Despite having worked in the industry for over 20 years, Aaron Sorkin has only just now realised that people who aren't white dudes may have something of a harder time in the filmmaking business.

It's apparently an issue he barely knew anything about until he attended the Writers Guild Festival over the weekend; when he asked the painfully obvious question (via Variety), "Are you saying that women and minorities have a more difficult time getting their stuff read than white men and you’re also saying that [white men] get to make mediocre movies and can continue on?"

In a discussion panel hosted by radio host and film critic Elvis Mitchell, Sorkin was apparently in total disbelief that the situation could be anything other than, as he asserted, a complete meritocracy. Mitchell teased, "You may be confusing meritocracy with meretricious, happens all the time."

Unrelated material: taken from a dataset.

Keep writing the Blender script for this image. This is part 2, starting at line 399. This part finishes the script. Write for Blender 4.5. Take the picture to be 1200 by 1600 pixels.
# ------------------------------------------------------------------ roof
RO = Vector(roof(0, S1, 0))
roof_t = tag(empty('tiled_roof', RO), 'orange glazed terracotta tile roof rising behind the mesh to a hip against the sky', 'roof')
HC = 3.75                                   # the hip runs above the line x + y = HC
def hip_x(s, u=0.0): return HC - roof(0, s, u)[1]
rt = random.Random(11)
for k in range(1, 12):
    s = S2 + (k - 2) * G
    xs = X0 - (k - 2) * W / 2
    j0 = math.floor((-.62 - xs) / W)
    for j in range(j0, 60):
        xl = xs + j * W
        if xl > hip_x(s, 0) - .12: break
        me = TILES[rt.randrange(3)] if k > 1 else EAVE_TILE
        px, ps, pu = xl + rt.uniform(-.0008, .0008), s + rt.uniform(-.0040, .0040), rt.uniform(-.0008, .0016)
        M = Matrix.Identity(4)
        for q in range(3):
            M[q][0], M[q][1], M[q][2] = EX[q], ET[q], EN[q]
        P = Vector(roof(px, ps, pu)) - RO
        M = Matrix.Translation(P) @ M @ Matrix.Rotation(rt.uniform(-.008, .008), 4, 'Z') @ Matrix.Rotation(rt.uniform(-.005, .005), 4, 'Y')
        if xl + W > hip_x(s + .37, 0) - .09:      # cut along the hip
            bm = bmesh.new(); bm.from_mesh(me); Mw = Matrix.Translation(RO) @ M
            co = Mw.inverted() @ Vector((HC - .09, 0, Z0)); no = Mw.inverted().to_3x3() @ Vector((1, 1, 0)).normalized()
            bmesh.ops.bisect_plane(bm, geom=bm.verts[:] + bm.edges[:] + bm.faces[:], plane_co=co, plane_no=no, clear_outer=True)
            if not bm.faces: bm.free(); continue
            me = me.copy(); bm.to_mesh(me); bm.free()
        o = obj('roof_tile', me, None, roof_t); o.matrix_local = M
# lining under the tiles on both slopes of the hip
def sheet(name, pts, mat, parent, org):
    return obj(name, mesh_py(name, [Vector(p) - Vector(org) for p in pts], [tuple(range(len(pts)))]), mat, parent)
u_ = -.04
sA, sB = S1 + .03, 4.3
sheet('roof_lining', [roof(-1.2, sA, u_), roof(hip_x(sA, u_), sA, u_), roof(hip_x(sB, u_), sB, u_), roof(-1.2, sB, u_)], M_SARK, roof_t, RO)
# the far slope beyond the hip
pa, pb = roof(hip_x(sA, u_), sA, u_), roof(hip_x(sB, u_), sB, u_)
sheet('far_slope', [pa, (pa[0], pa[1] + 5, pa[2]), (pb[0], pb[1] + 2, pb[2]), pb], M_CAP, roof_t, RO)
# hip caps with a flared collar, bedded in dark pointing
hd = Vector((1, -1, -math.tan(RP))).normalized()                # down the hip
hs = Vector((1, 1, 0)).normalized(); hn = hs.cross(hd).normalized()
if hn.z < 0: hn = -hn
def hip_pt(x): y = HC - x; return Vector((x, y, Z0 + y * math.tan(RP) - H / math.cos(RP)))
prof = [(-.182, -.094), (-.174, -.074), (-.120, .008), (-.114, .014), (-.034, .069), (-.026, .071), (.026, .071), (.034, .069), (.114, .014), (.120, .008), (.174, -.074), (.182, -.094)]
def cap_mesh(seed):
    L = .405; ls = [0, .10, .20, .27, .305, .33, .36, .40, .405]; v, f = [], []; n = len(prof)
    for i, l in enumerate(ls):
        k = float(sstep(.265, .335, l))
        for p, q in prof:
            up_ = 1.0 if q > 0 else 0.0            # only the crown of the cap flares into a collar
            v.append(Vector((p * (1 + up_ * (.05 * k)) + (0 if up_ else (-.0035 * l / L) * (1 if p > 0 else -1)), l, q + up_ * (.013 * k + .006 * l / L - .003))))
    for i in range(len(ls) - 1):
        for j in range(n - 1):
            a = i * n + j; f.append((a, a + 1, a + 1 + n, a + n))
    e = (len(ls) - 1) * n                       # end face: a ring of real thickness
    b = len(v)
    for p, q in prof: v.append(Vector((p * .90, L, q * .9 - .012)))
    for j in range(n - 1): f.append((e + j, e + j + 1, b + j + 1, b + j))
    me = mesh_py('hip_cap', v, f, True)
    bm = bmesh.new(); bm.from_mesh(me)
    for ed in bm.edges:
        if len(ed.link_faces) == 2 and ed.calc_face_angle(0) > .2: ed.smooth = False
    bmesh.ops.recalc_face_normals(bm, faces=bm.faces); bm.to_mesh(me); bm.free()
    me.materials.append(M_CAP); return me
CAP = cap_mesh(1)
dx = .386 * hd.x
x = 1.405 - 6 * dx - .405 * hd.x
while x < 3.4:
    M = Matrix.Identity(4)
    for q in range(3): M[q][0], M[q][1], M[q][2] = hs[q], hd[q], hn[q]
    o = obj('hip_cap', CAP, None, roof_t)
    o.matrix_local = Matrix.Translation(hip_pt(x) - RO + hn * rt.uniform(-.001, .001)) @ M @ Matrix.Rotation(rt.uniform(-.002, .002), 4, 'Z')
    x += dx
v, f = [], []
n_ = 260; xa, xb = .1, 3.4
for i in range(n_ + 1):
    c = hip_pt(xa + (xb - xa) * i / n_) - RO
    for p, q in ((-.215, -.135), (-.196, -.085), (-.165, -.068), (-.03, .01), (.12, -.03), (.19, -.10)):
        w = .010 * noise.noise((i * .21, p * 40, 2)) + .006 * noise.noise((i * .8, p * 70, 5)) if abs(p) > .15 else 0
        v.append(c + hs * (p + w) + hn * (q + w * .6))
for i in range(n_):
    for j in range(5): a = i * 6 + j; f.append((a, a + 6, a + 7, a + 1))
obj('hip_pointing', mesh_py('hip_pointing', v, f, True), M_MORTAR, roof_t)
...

The panel then tried to move discussion on to another topic, but Sorkin was still fixated; later asking, "You’re saying that if you are a woman or a person of colour, you have to hit it out of the park in order to get another chance?"

The story, at least, has something of a happy ending, as Sorkin's great revelation was swiftly followed by an offer of assistance. "What can I do [to help]?" Sorkin said. "I do want to understand what someone like me can do … but my thing has always been: 'If you write it, they will come.'"

An infuriating moment for any non-white male member of the panel's audience, surely, but if these kinds of cringe-inducing moments of education are what it takes to get Hollywood to wake up a little - well, we can just all do our best to suppress the sighs and eye-rolling.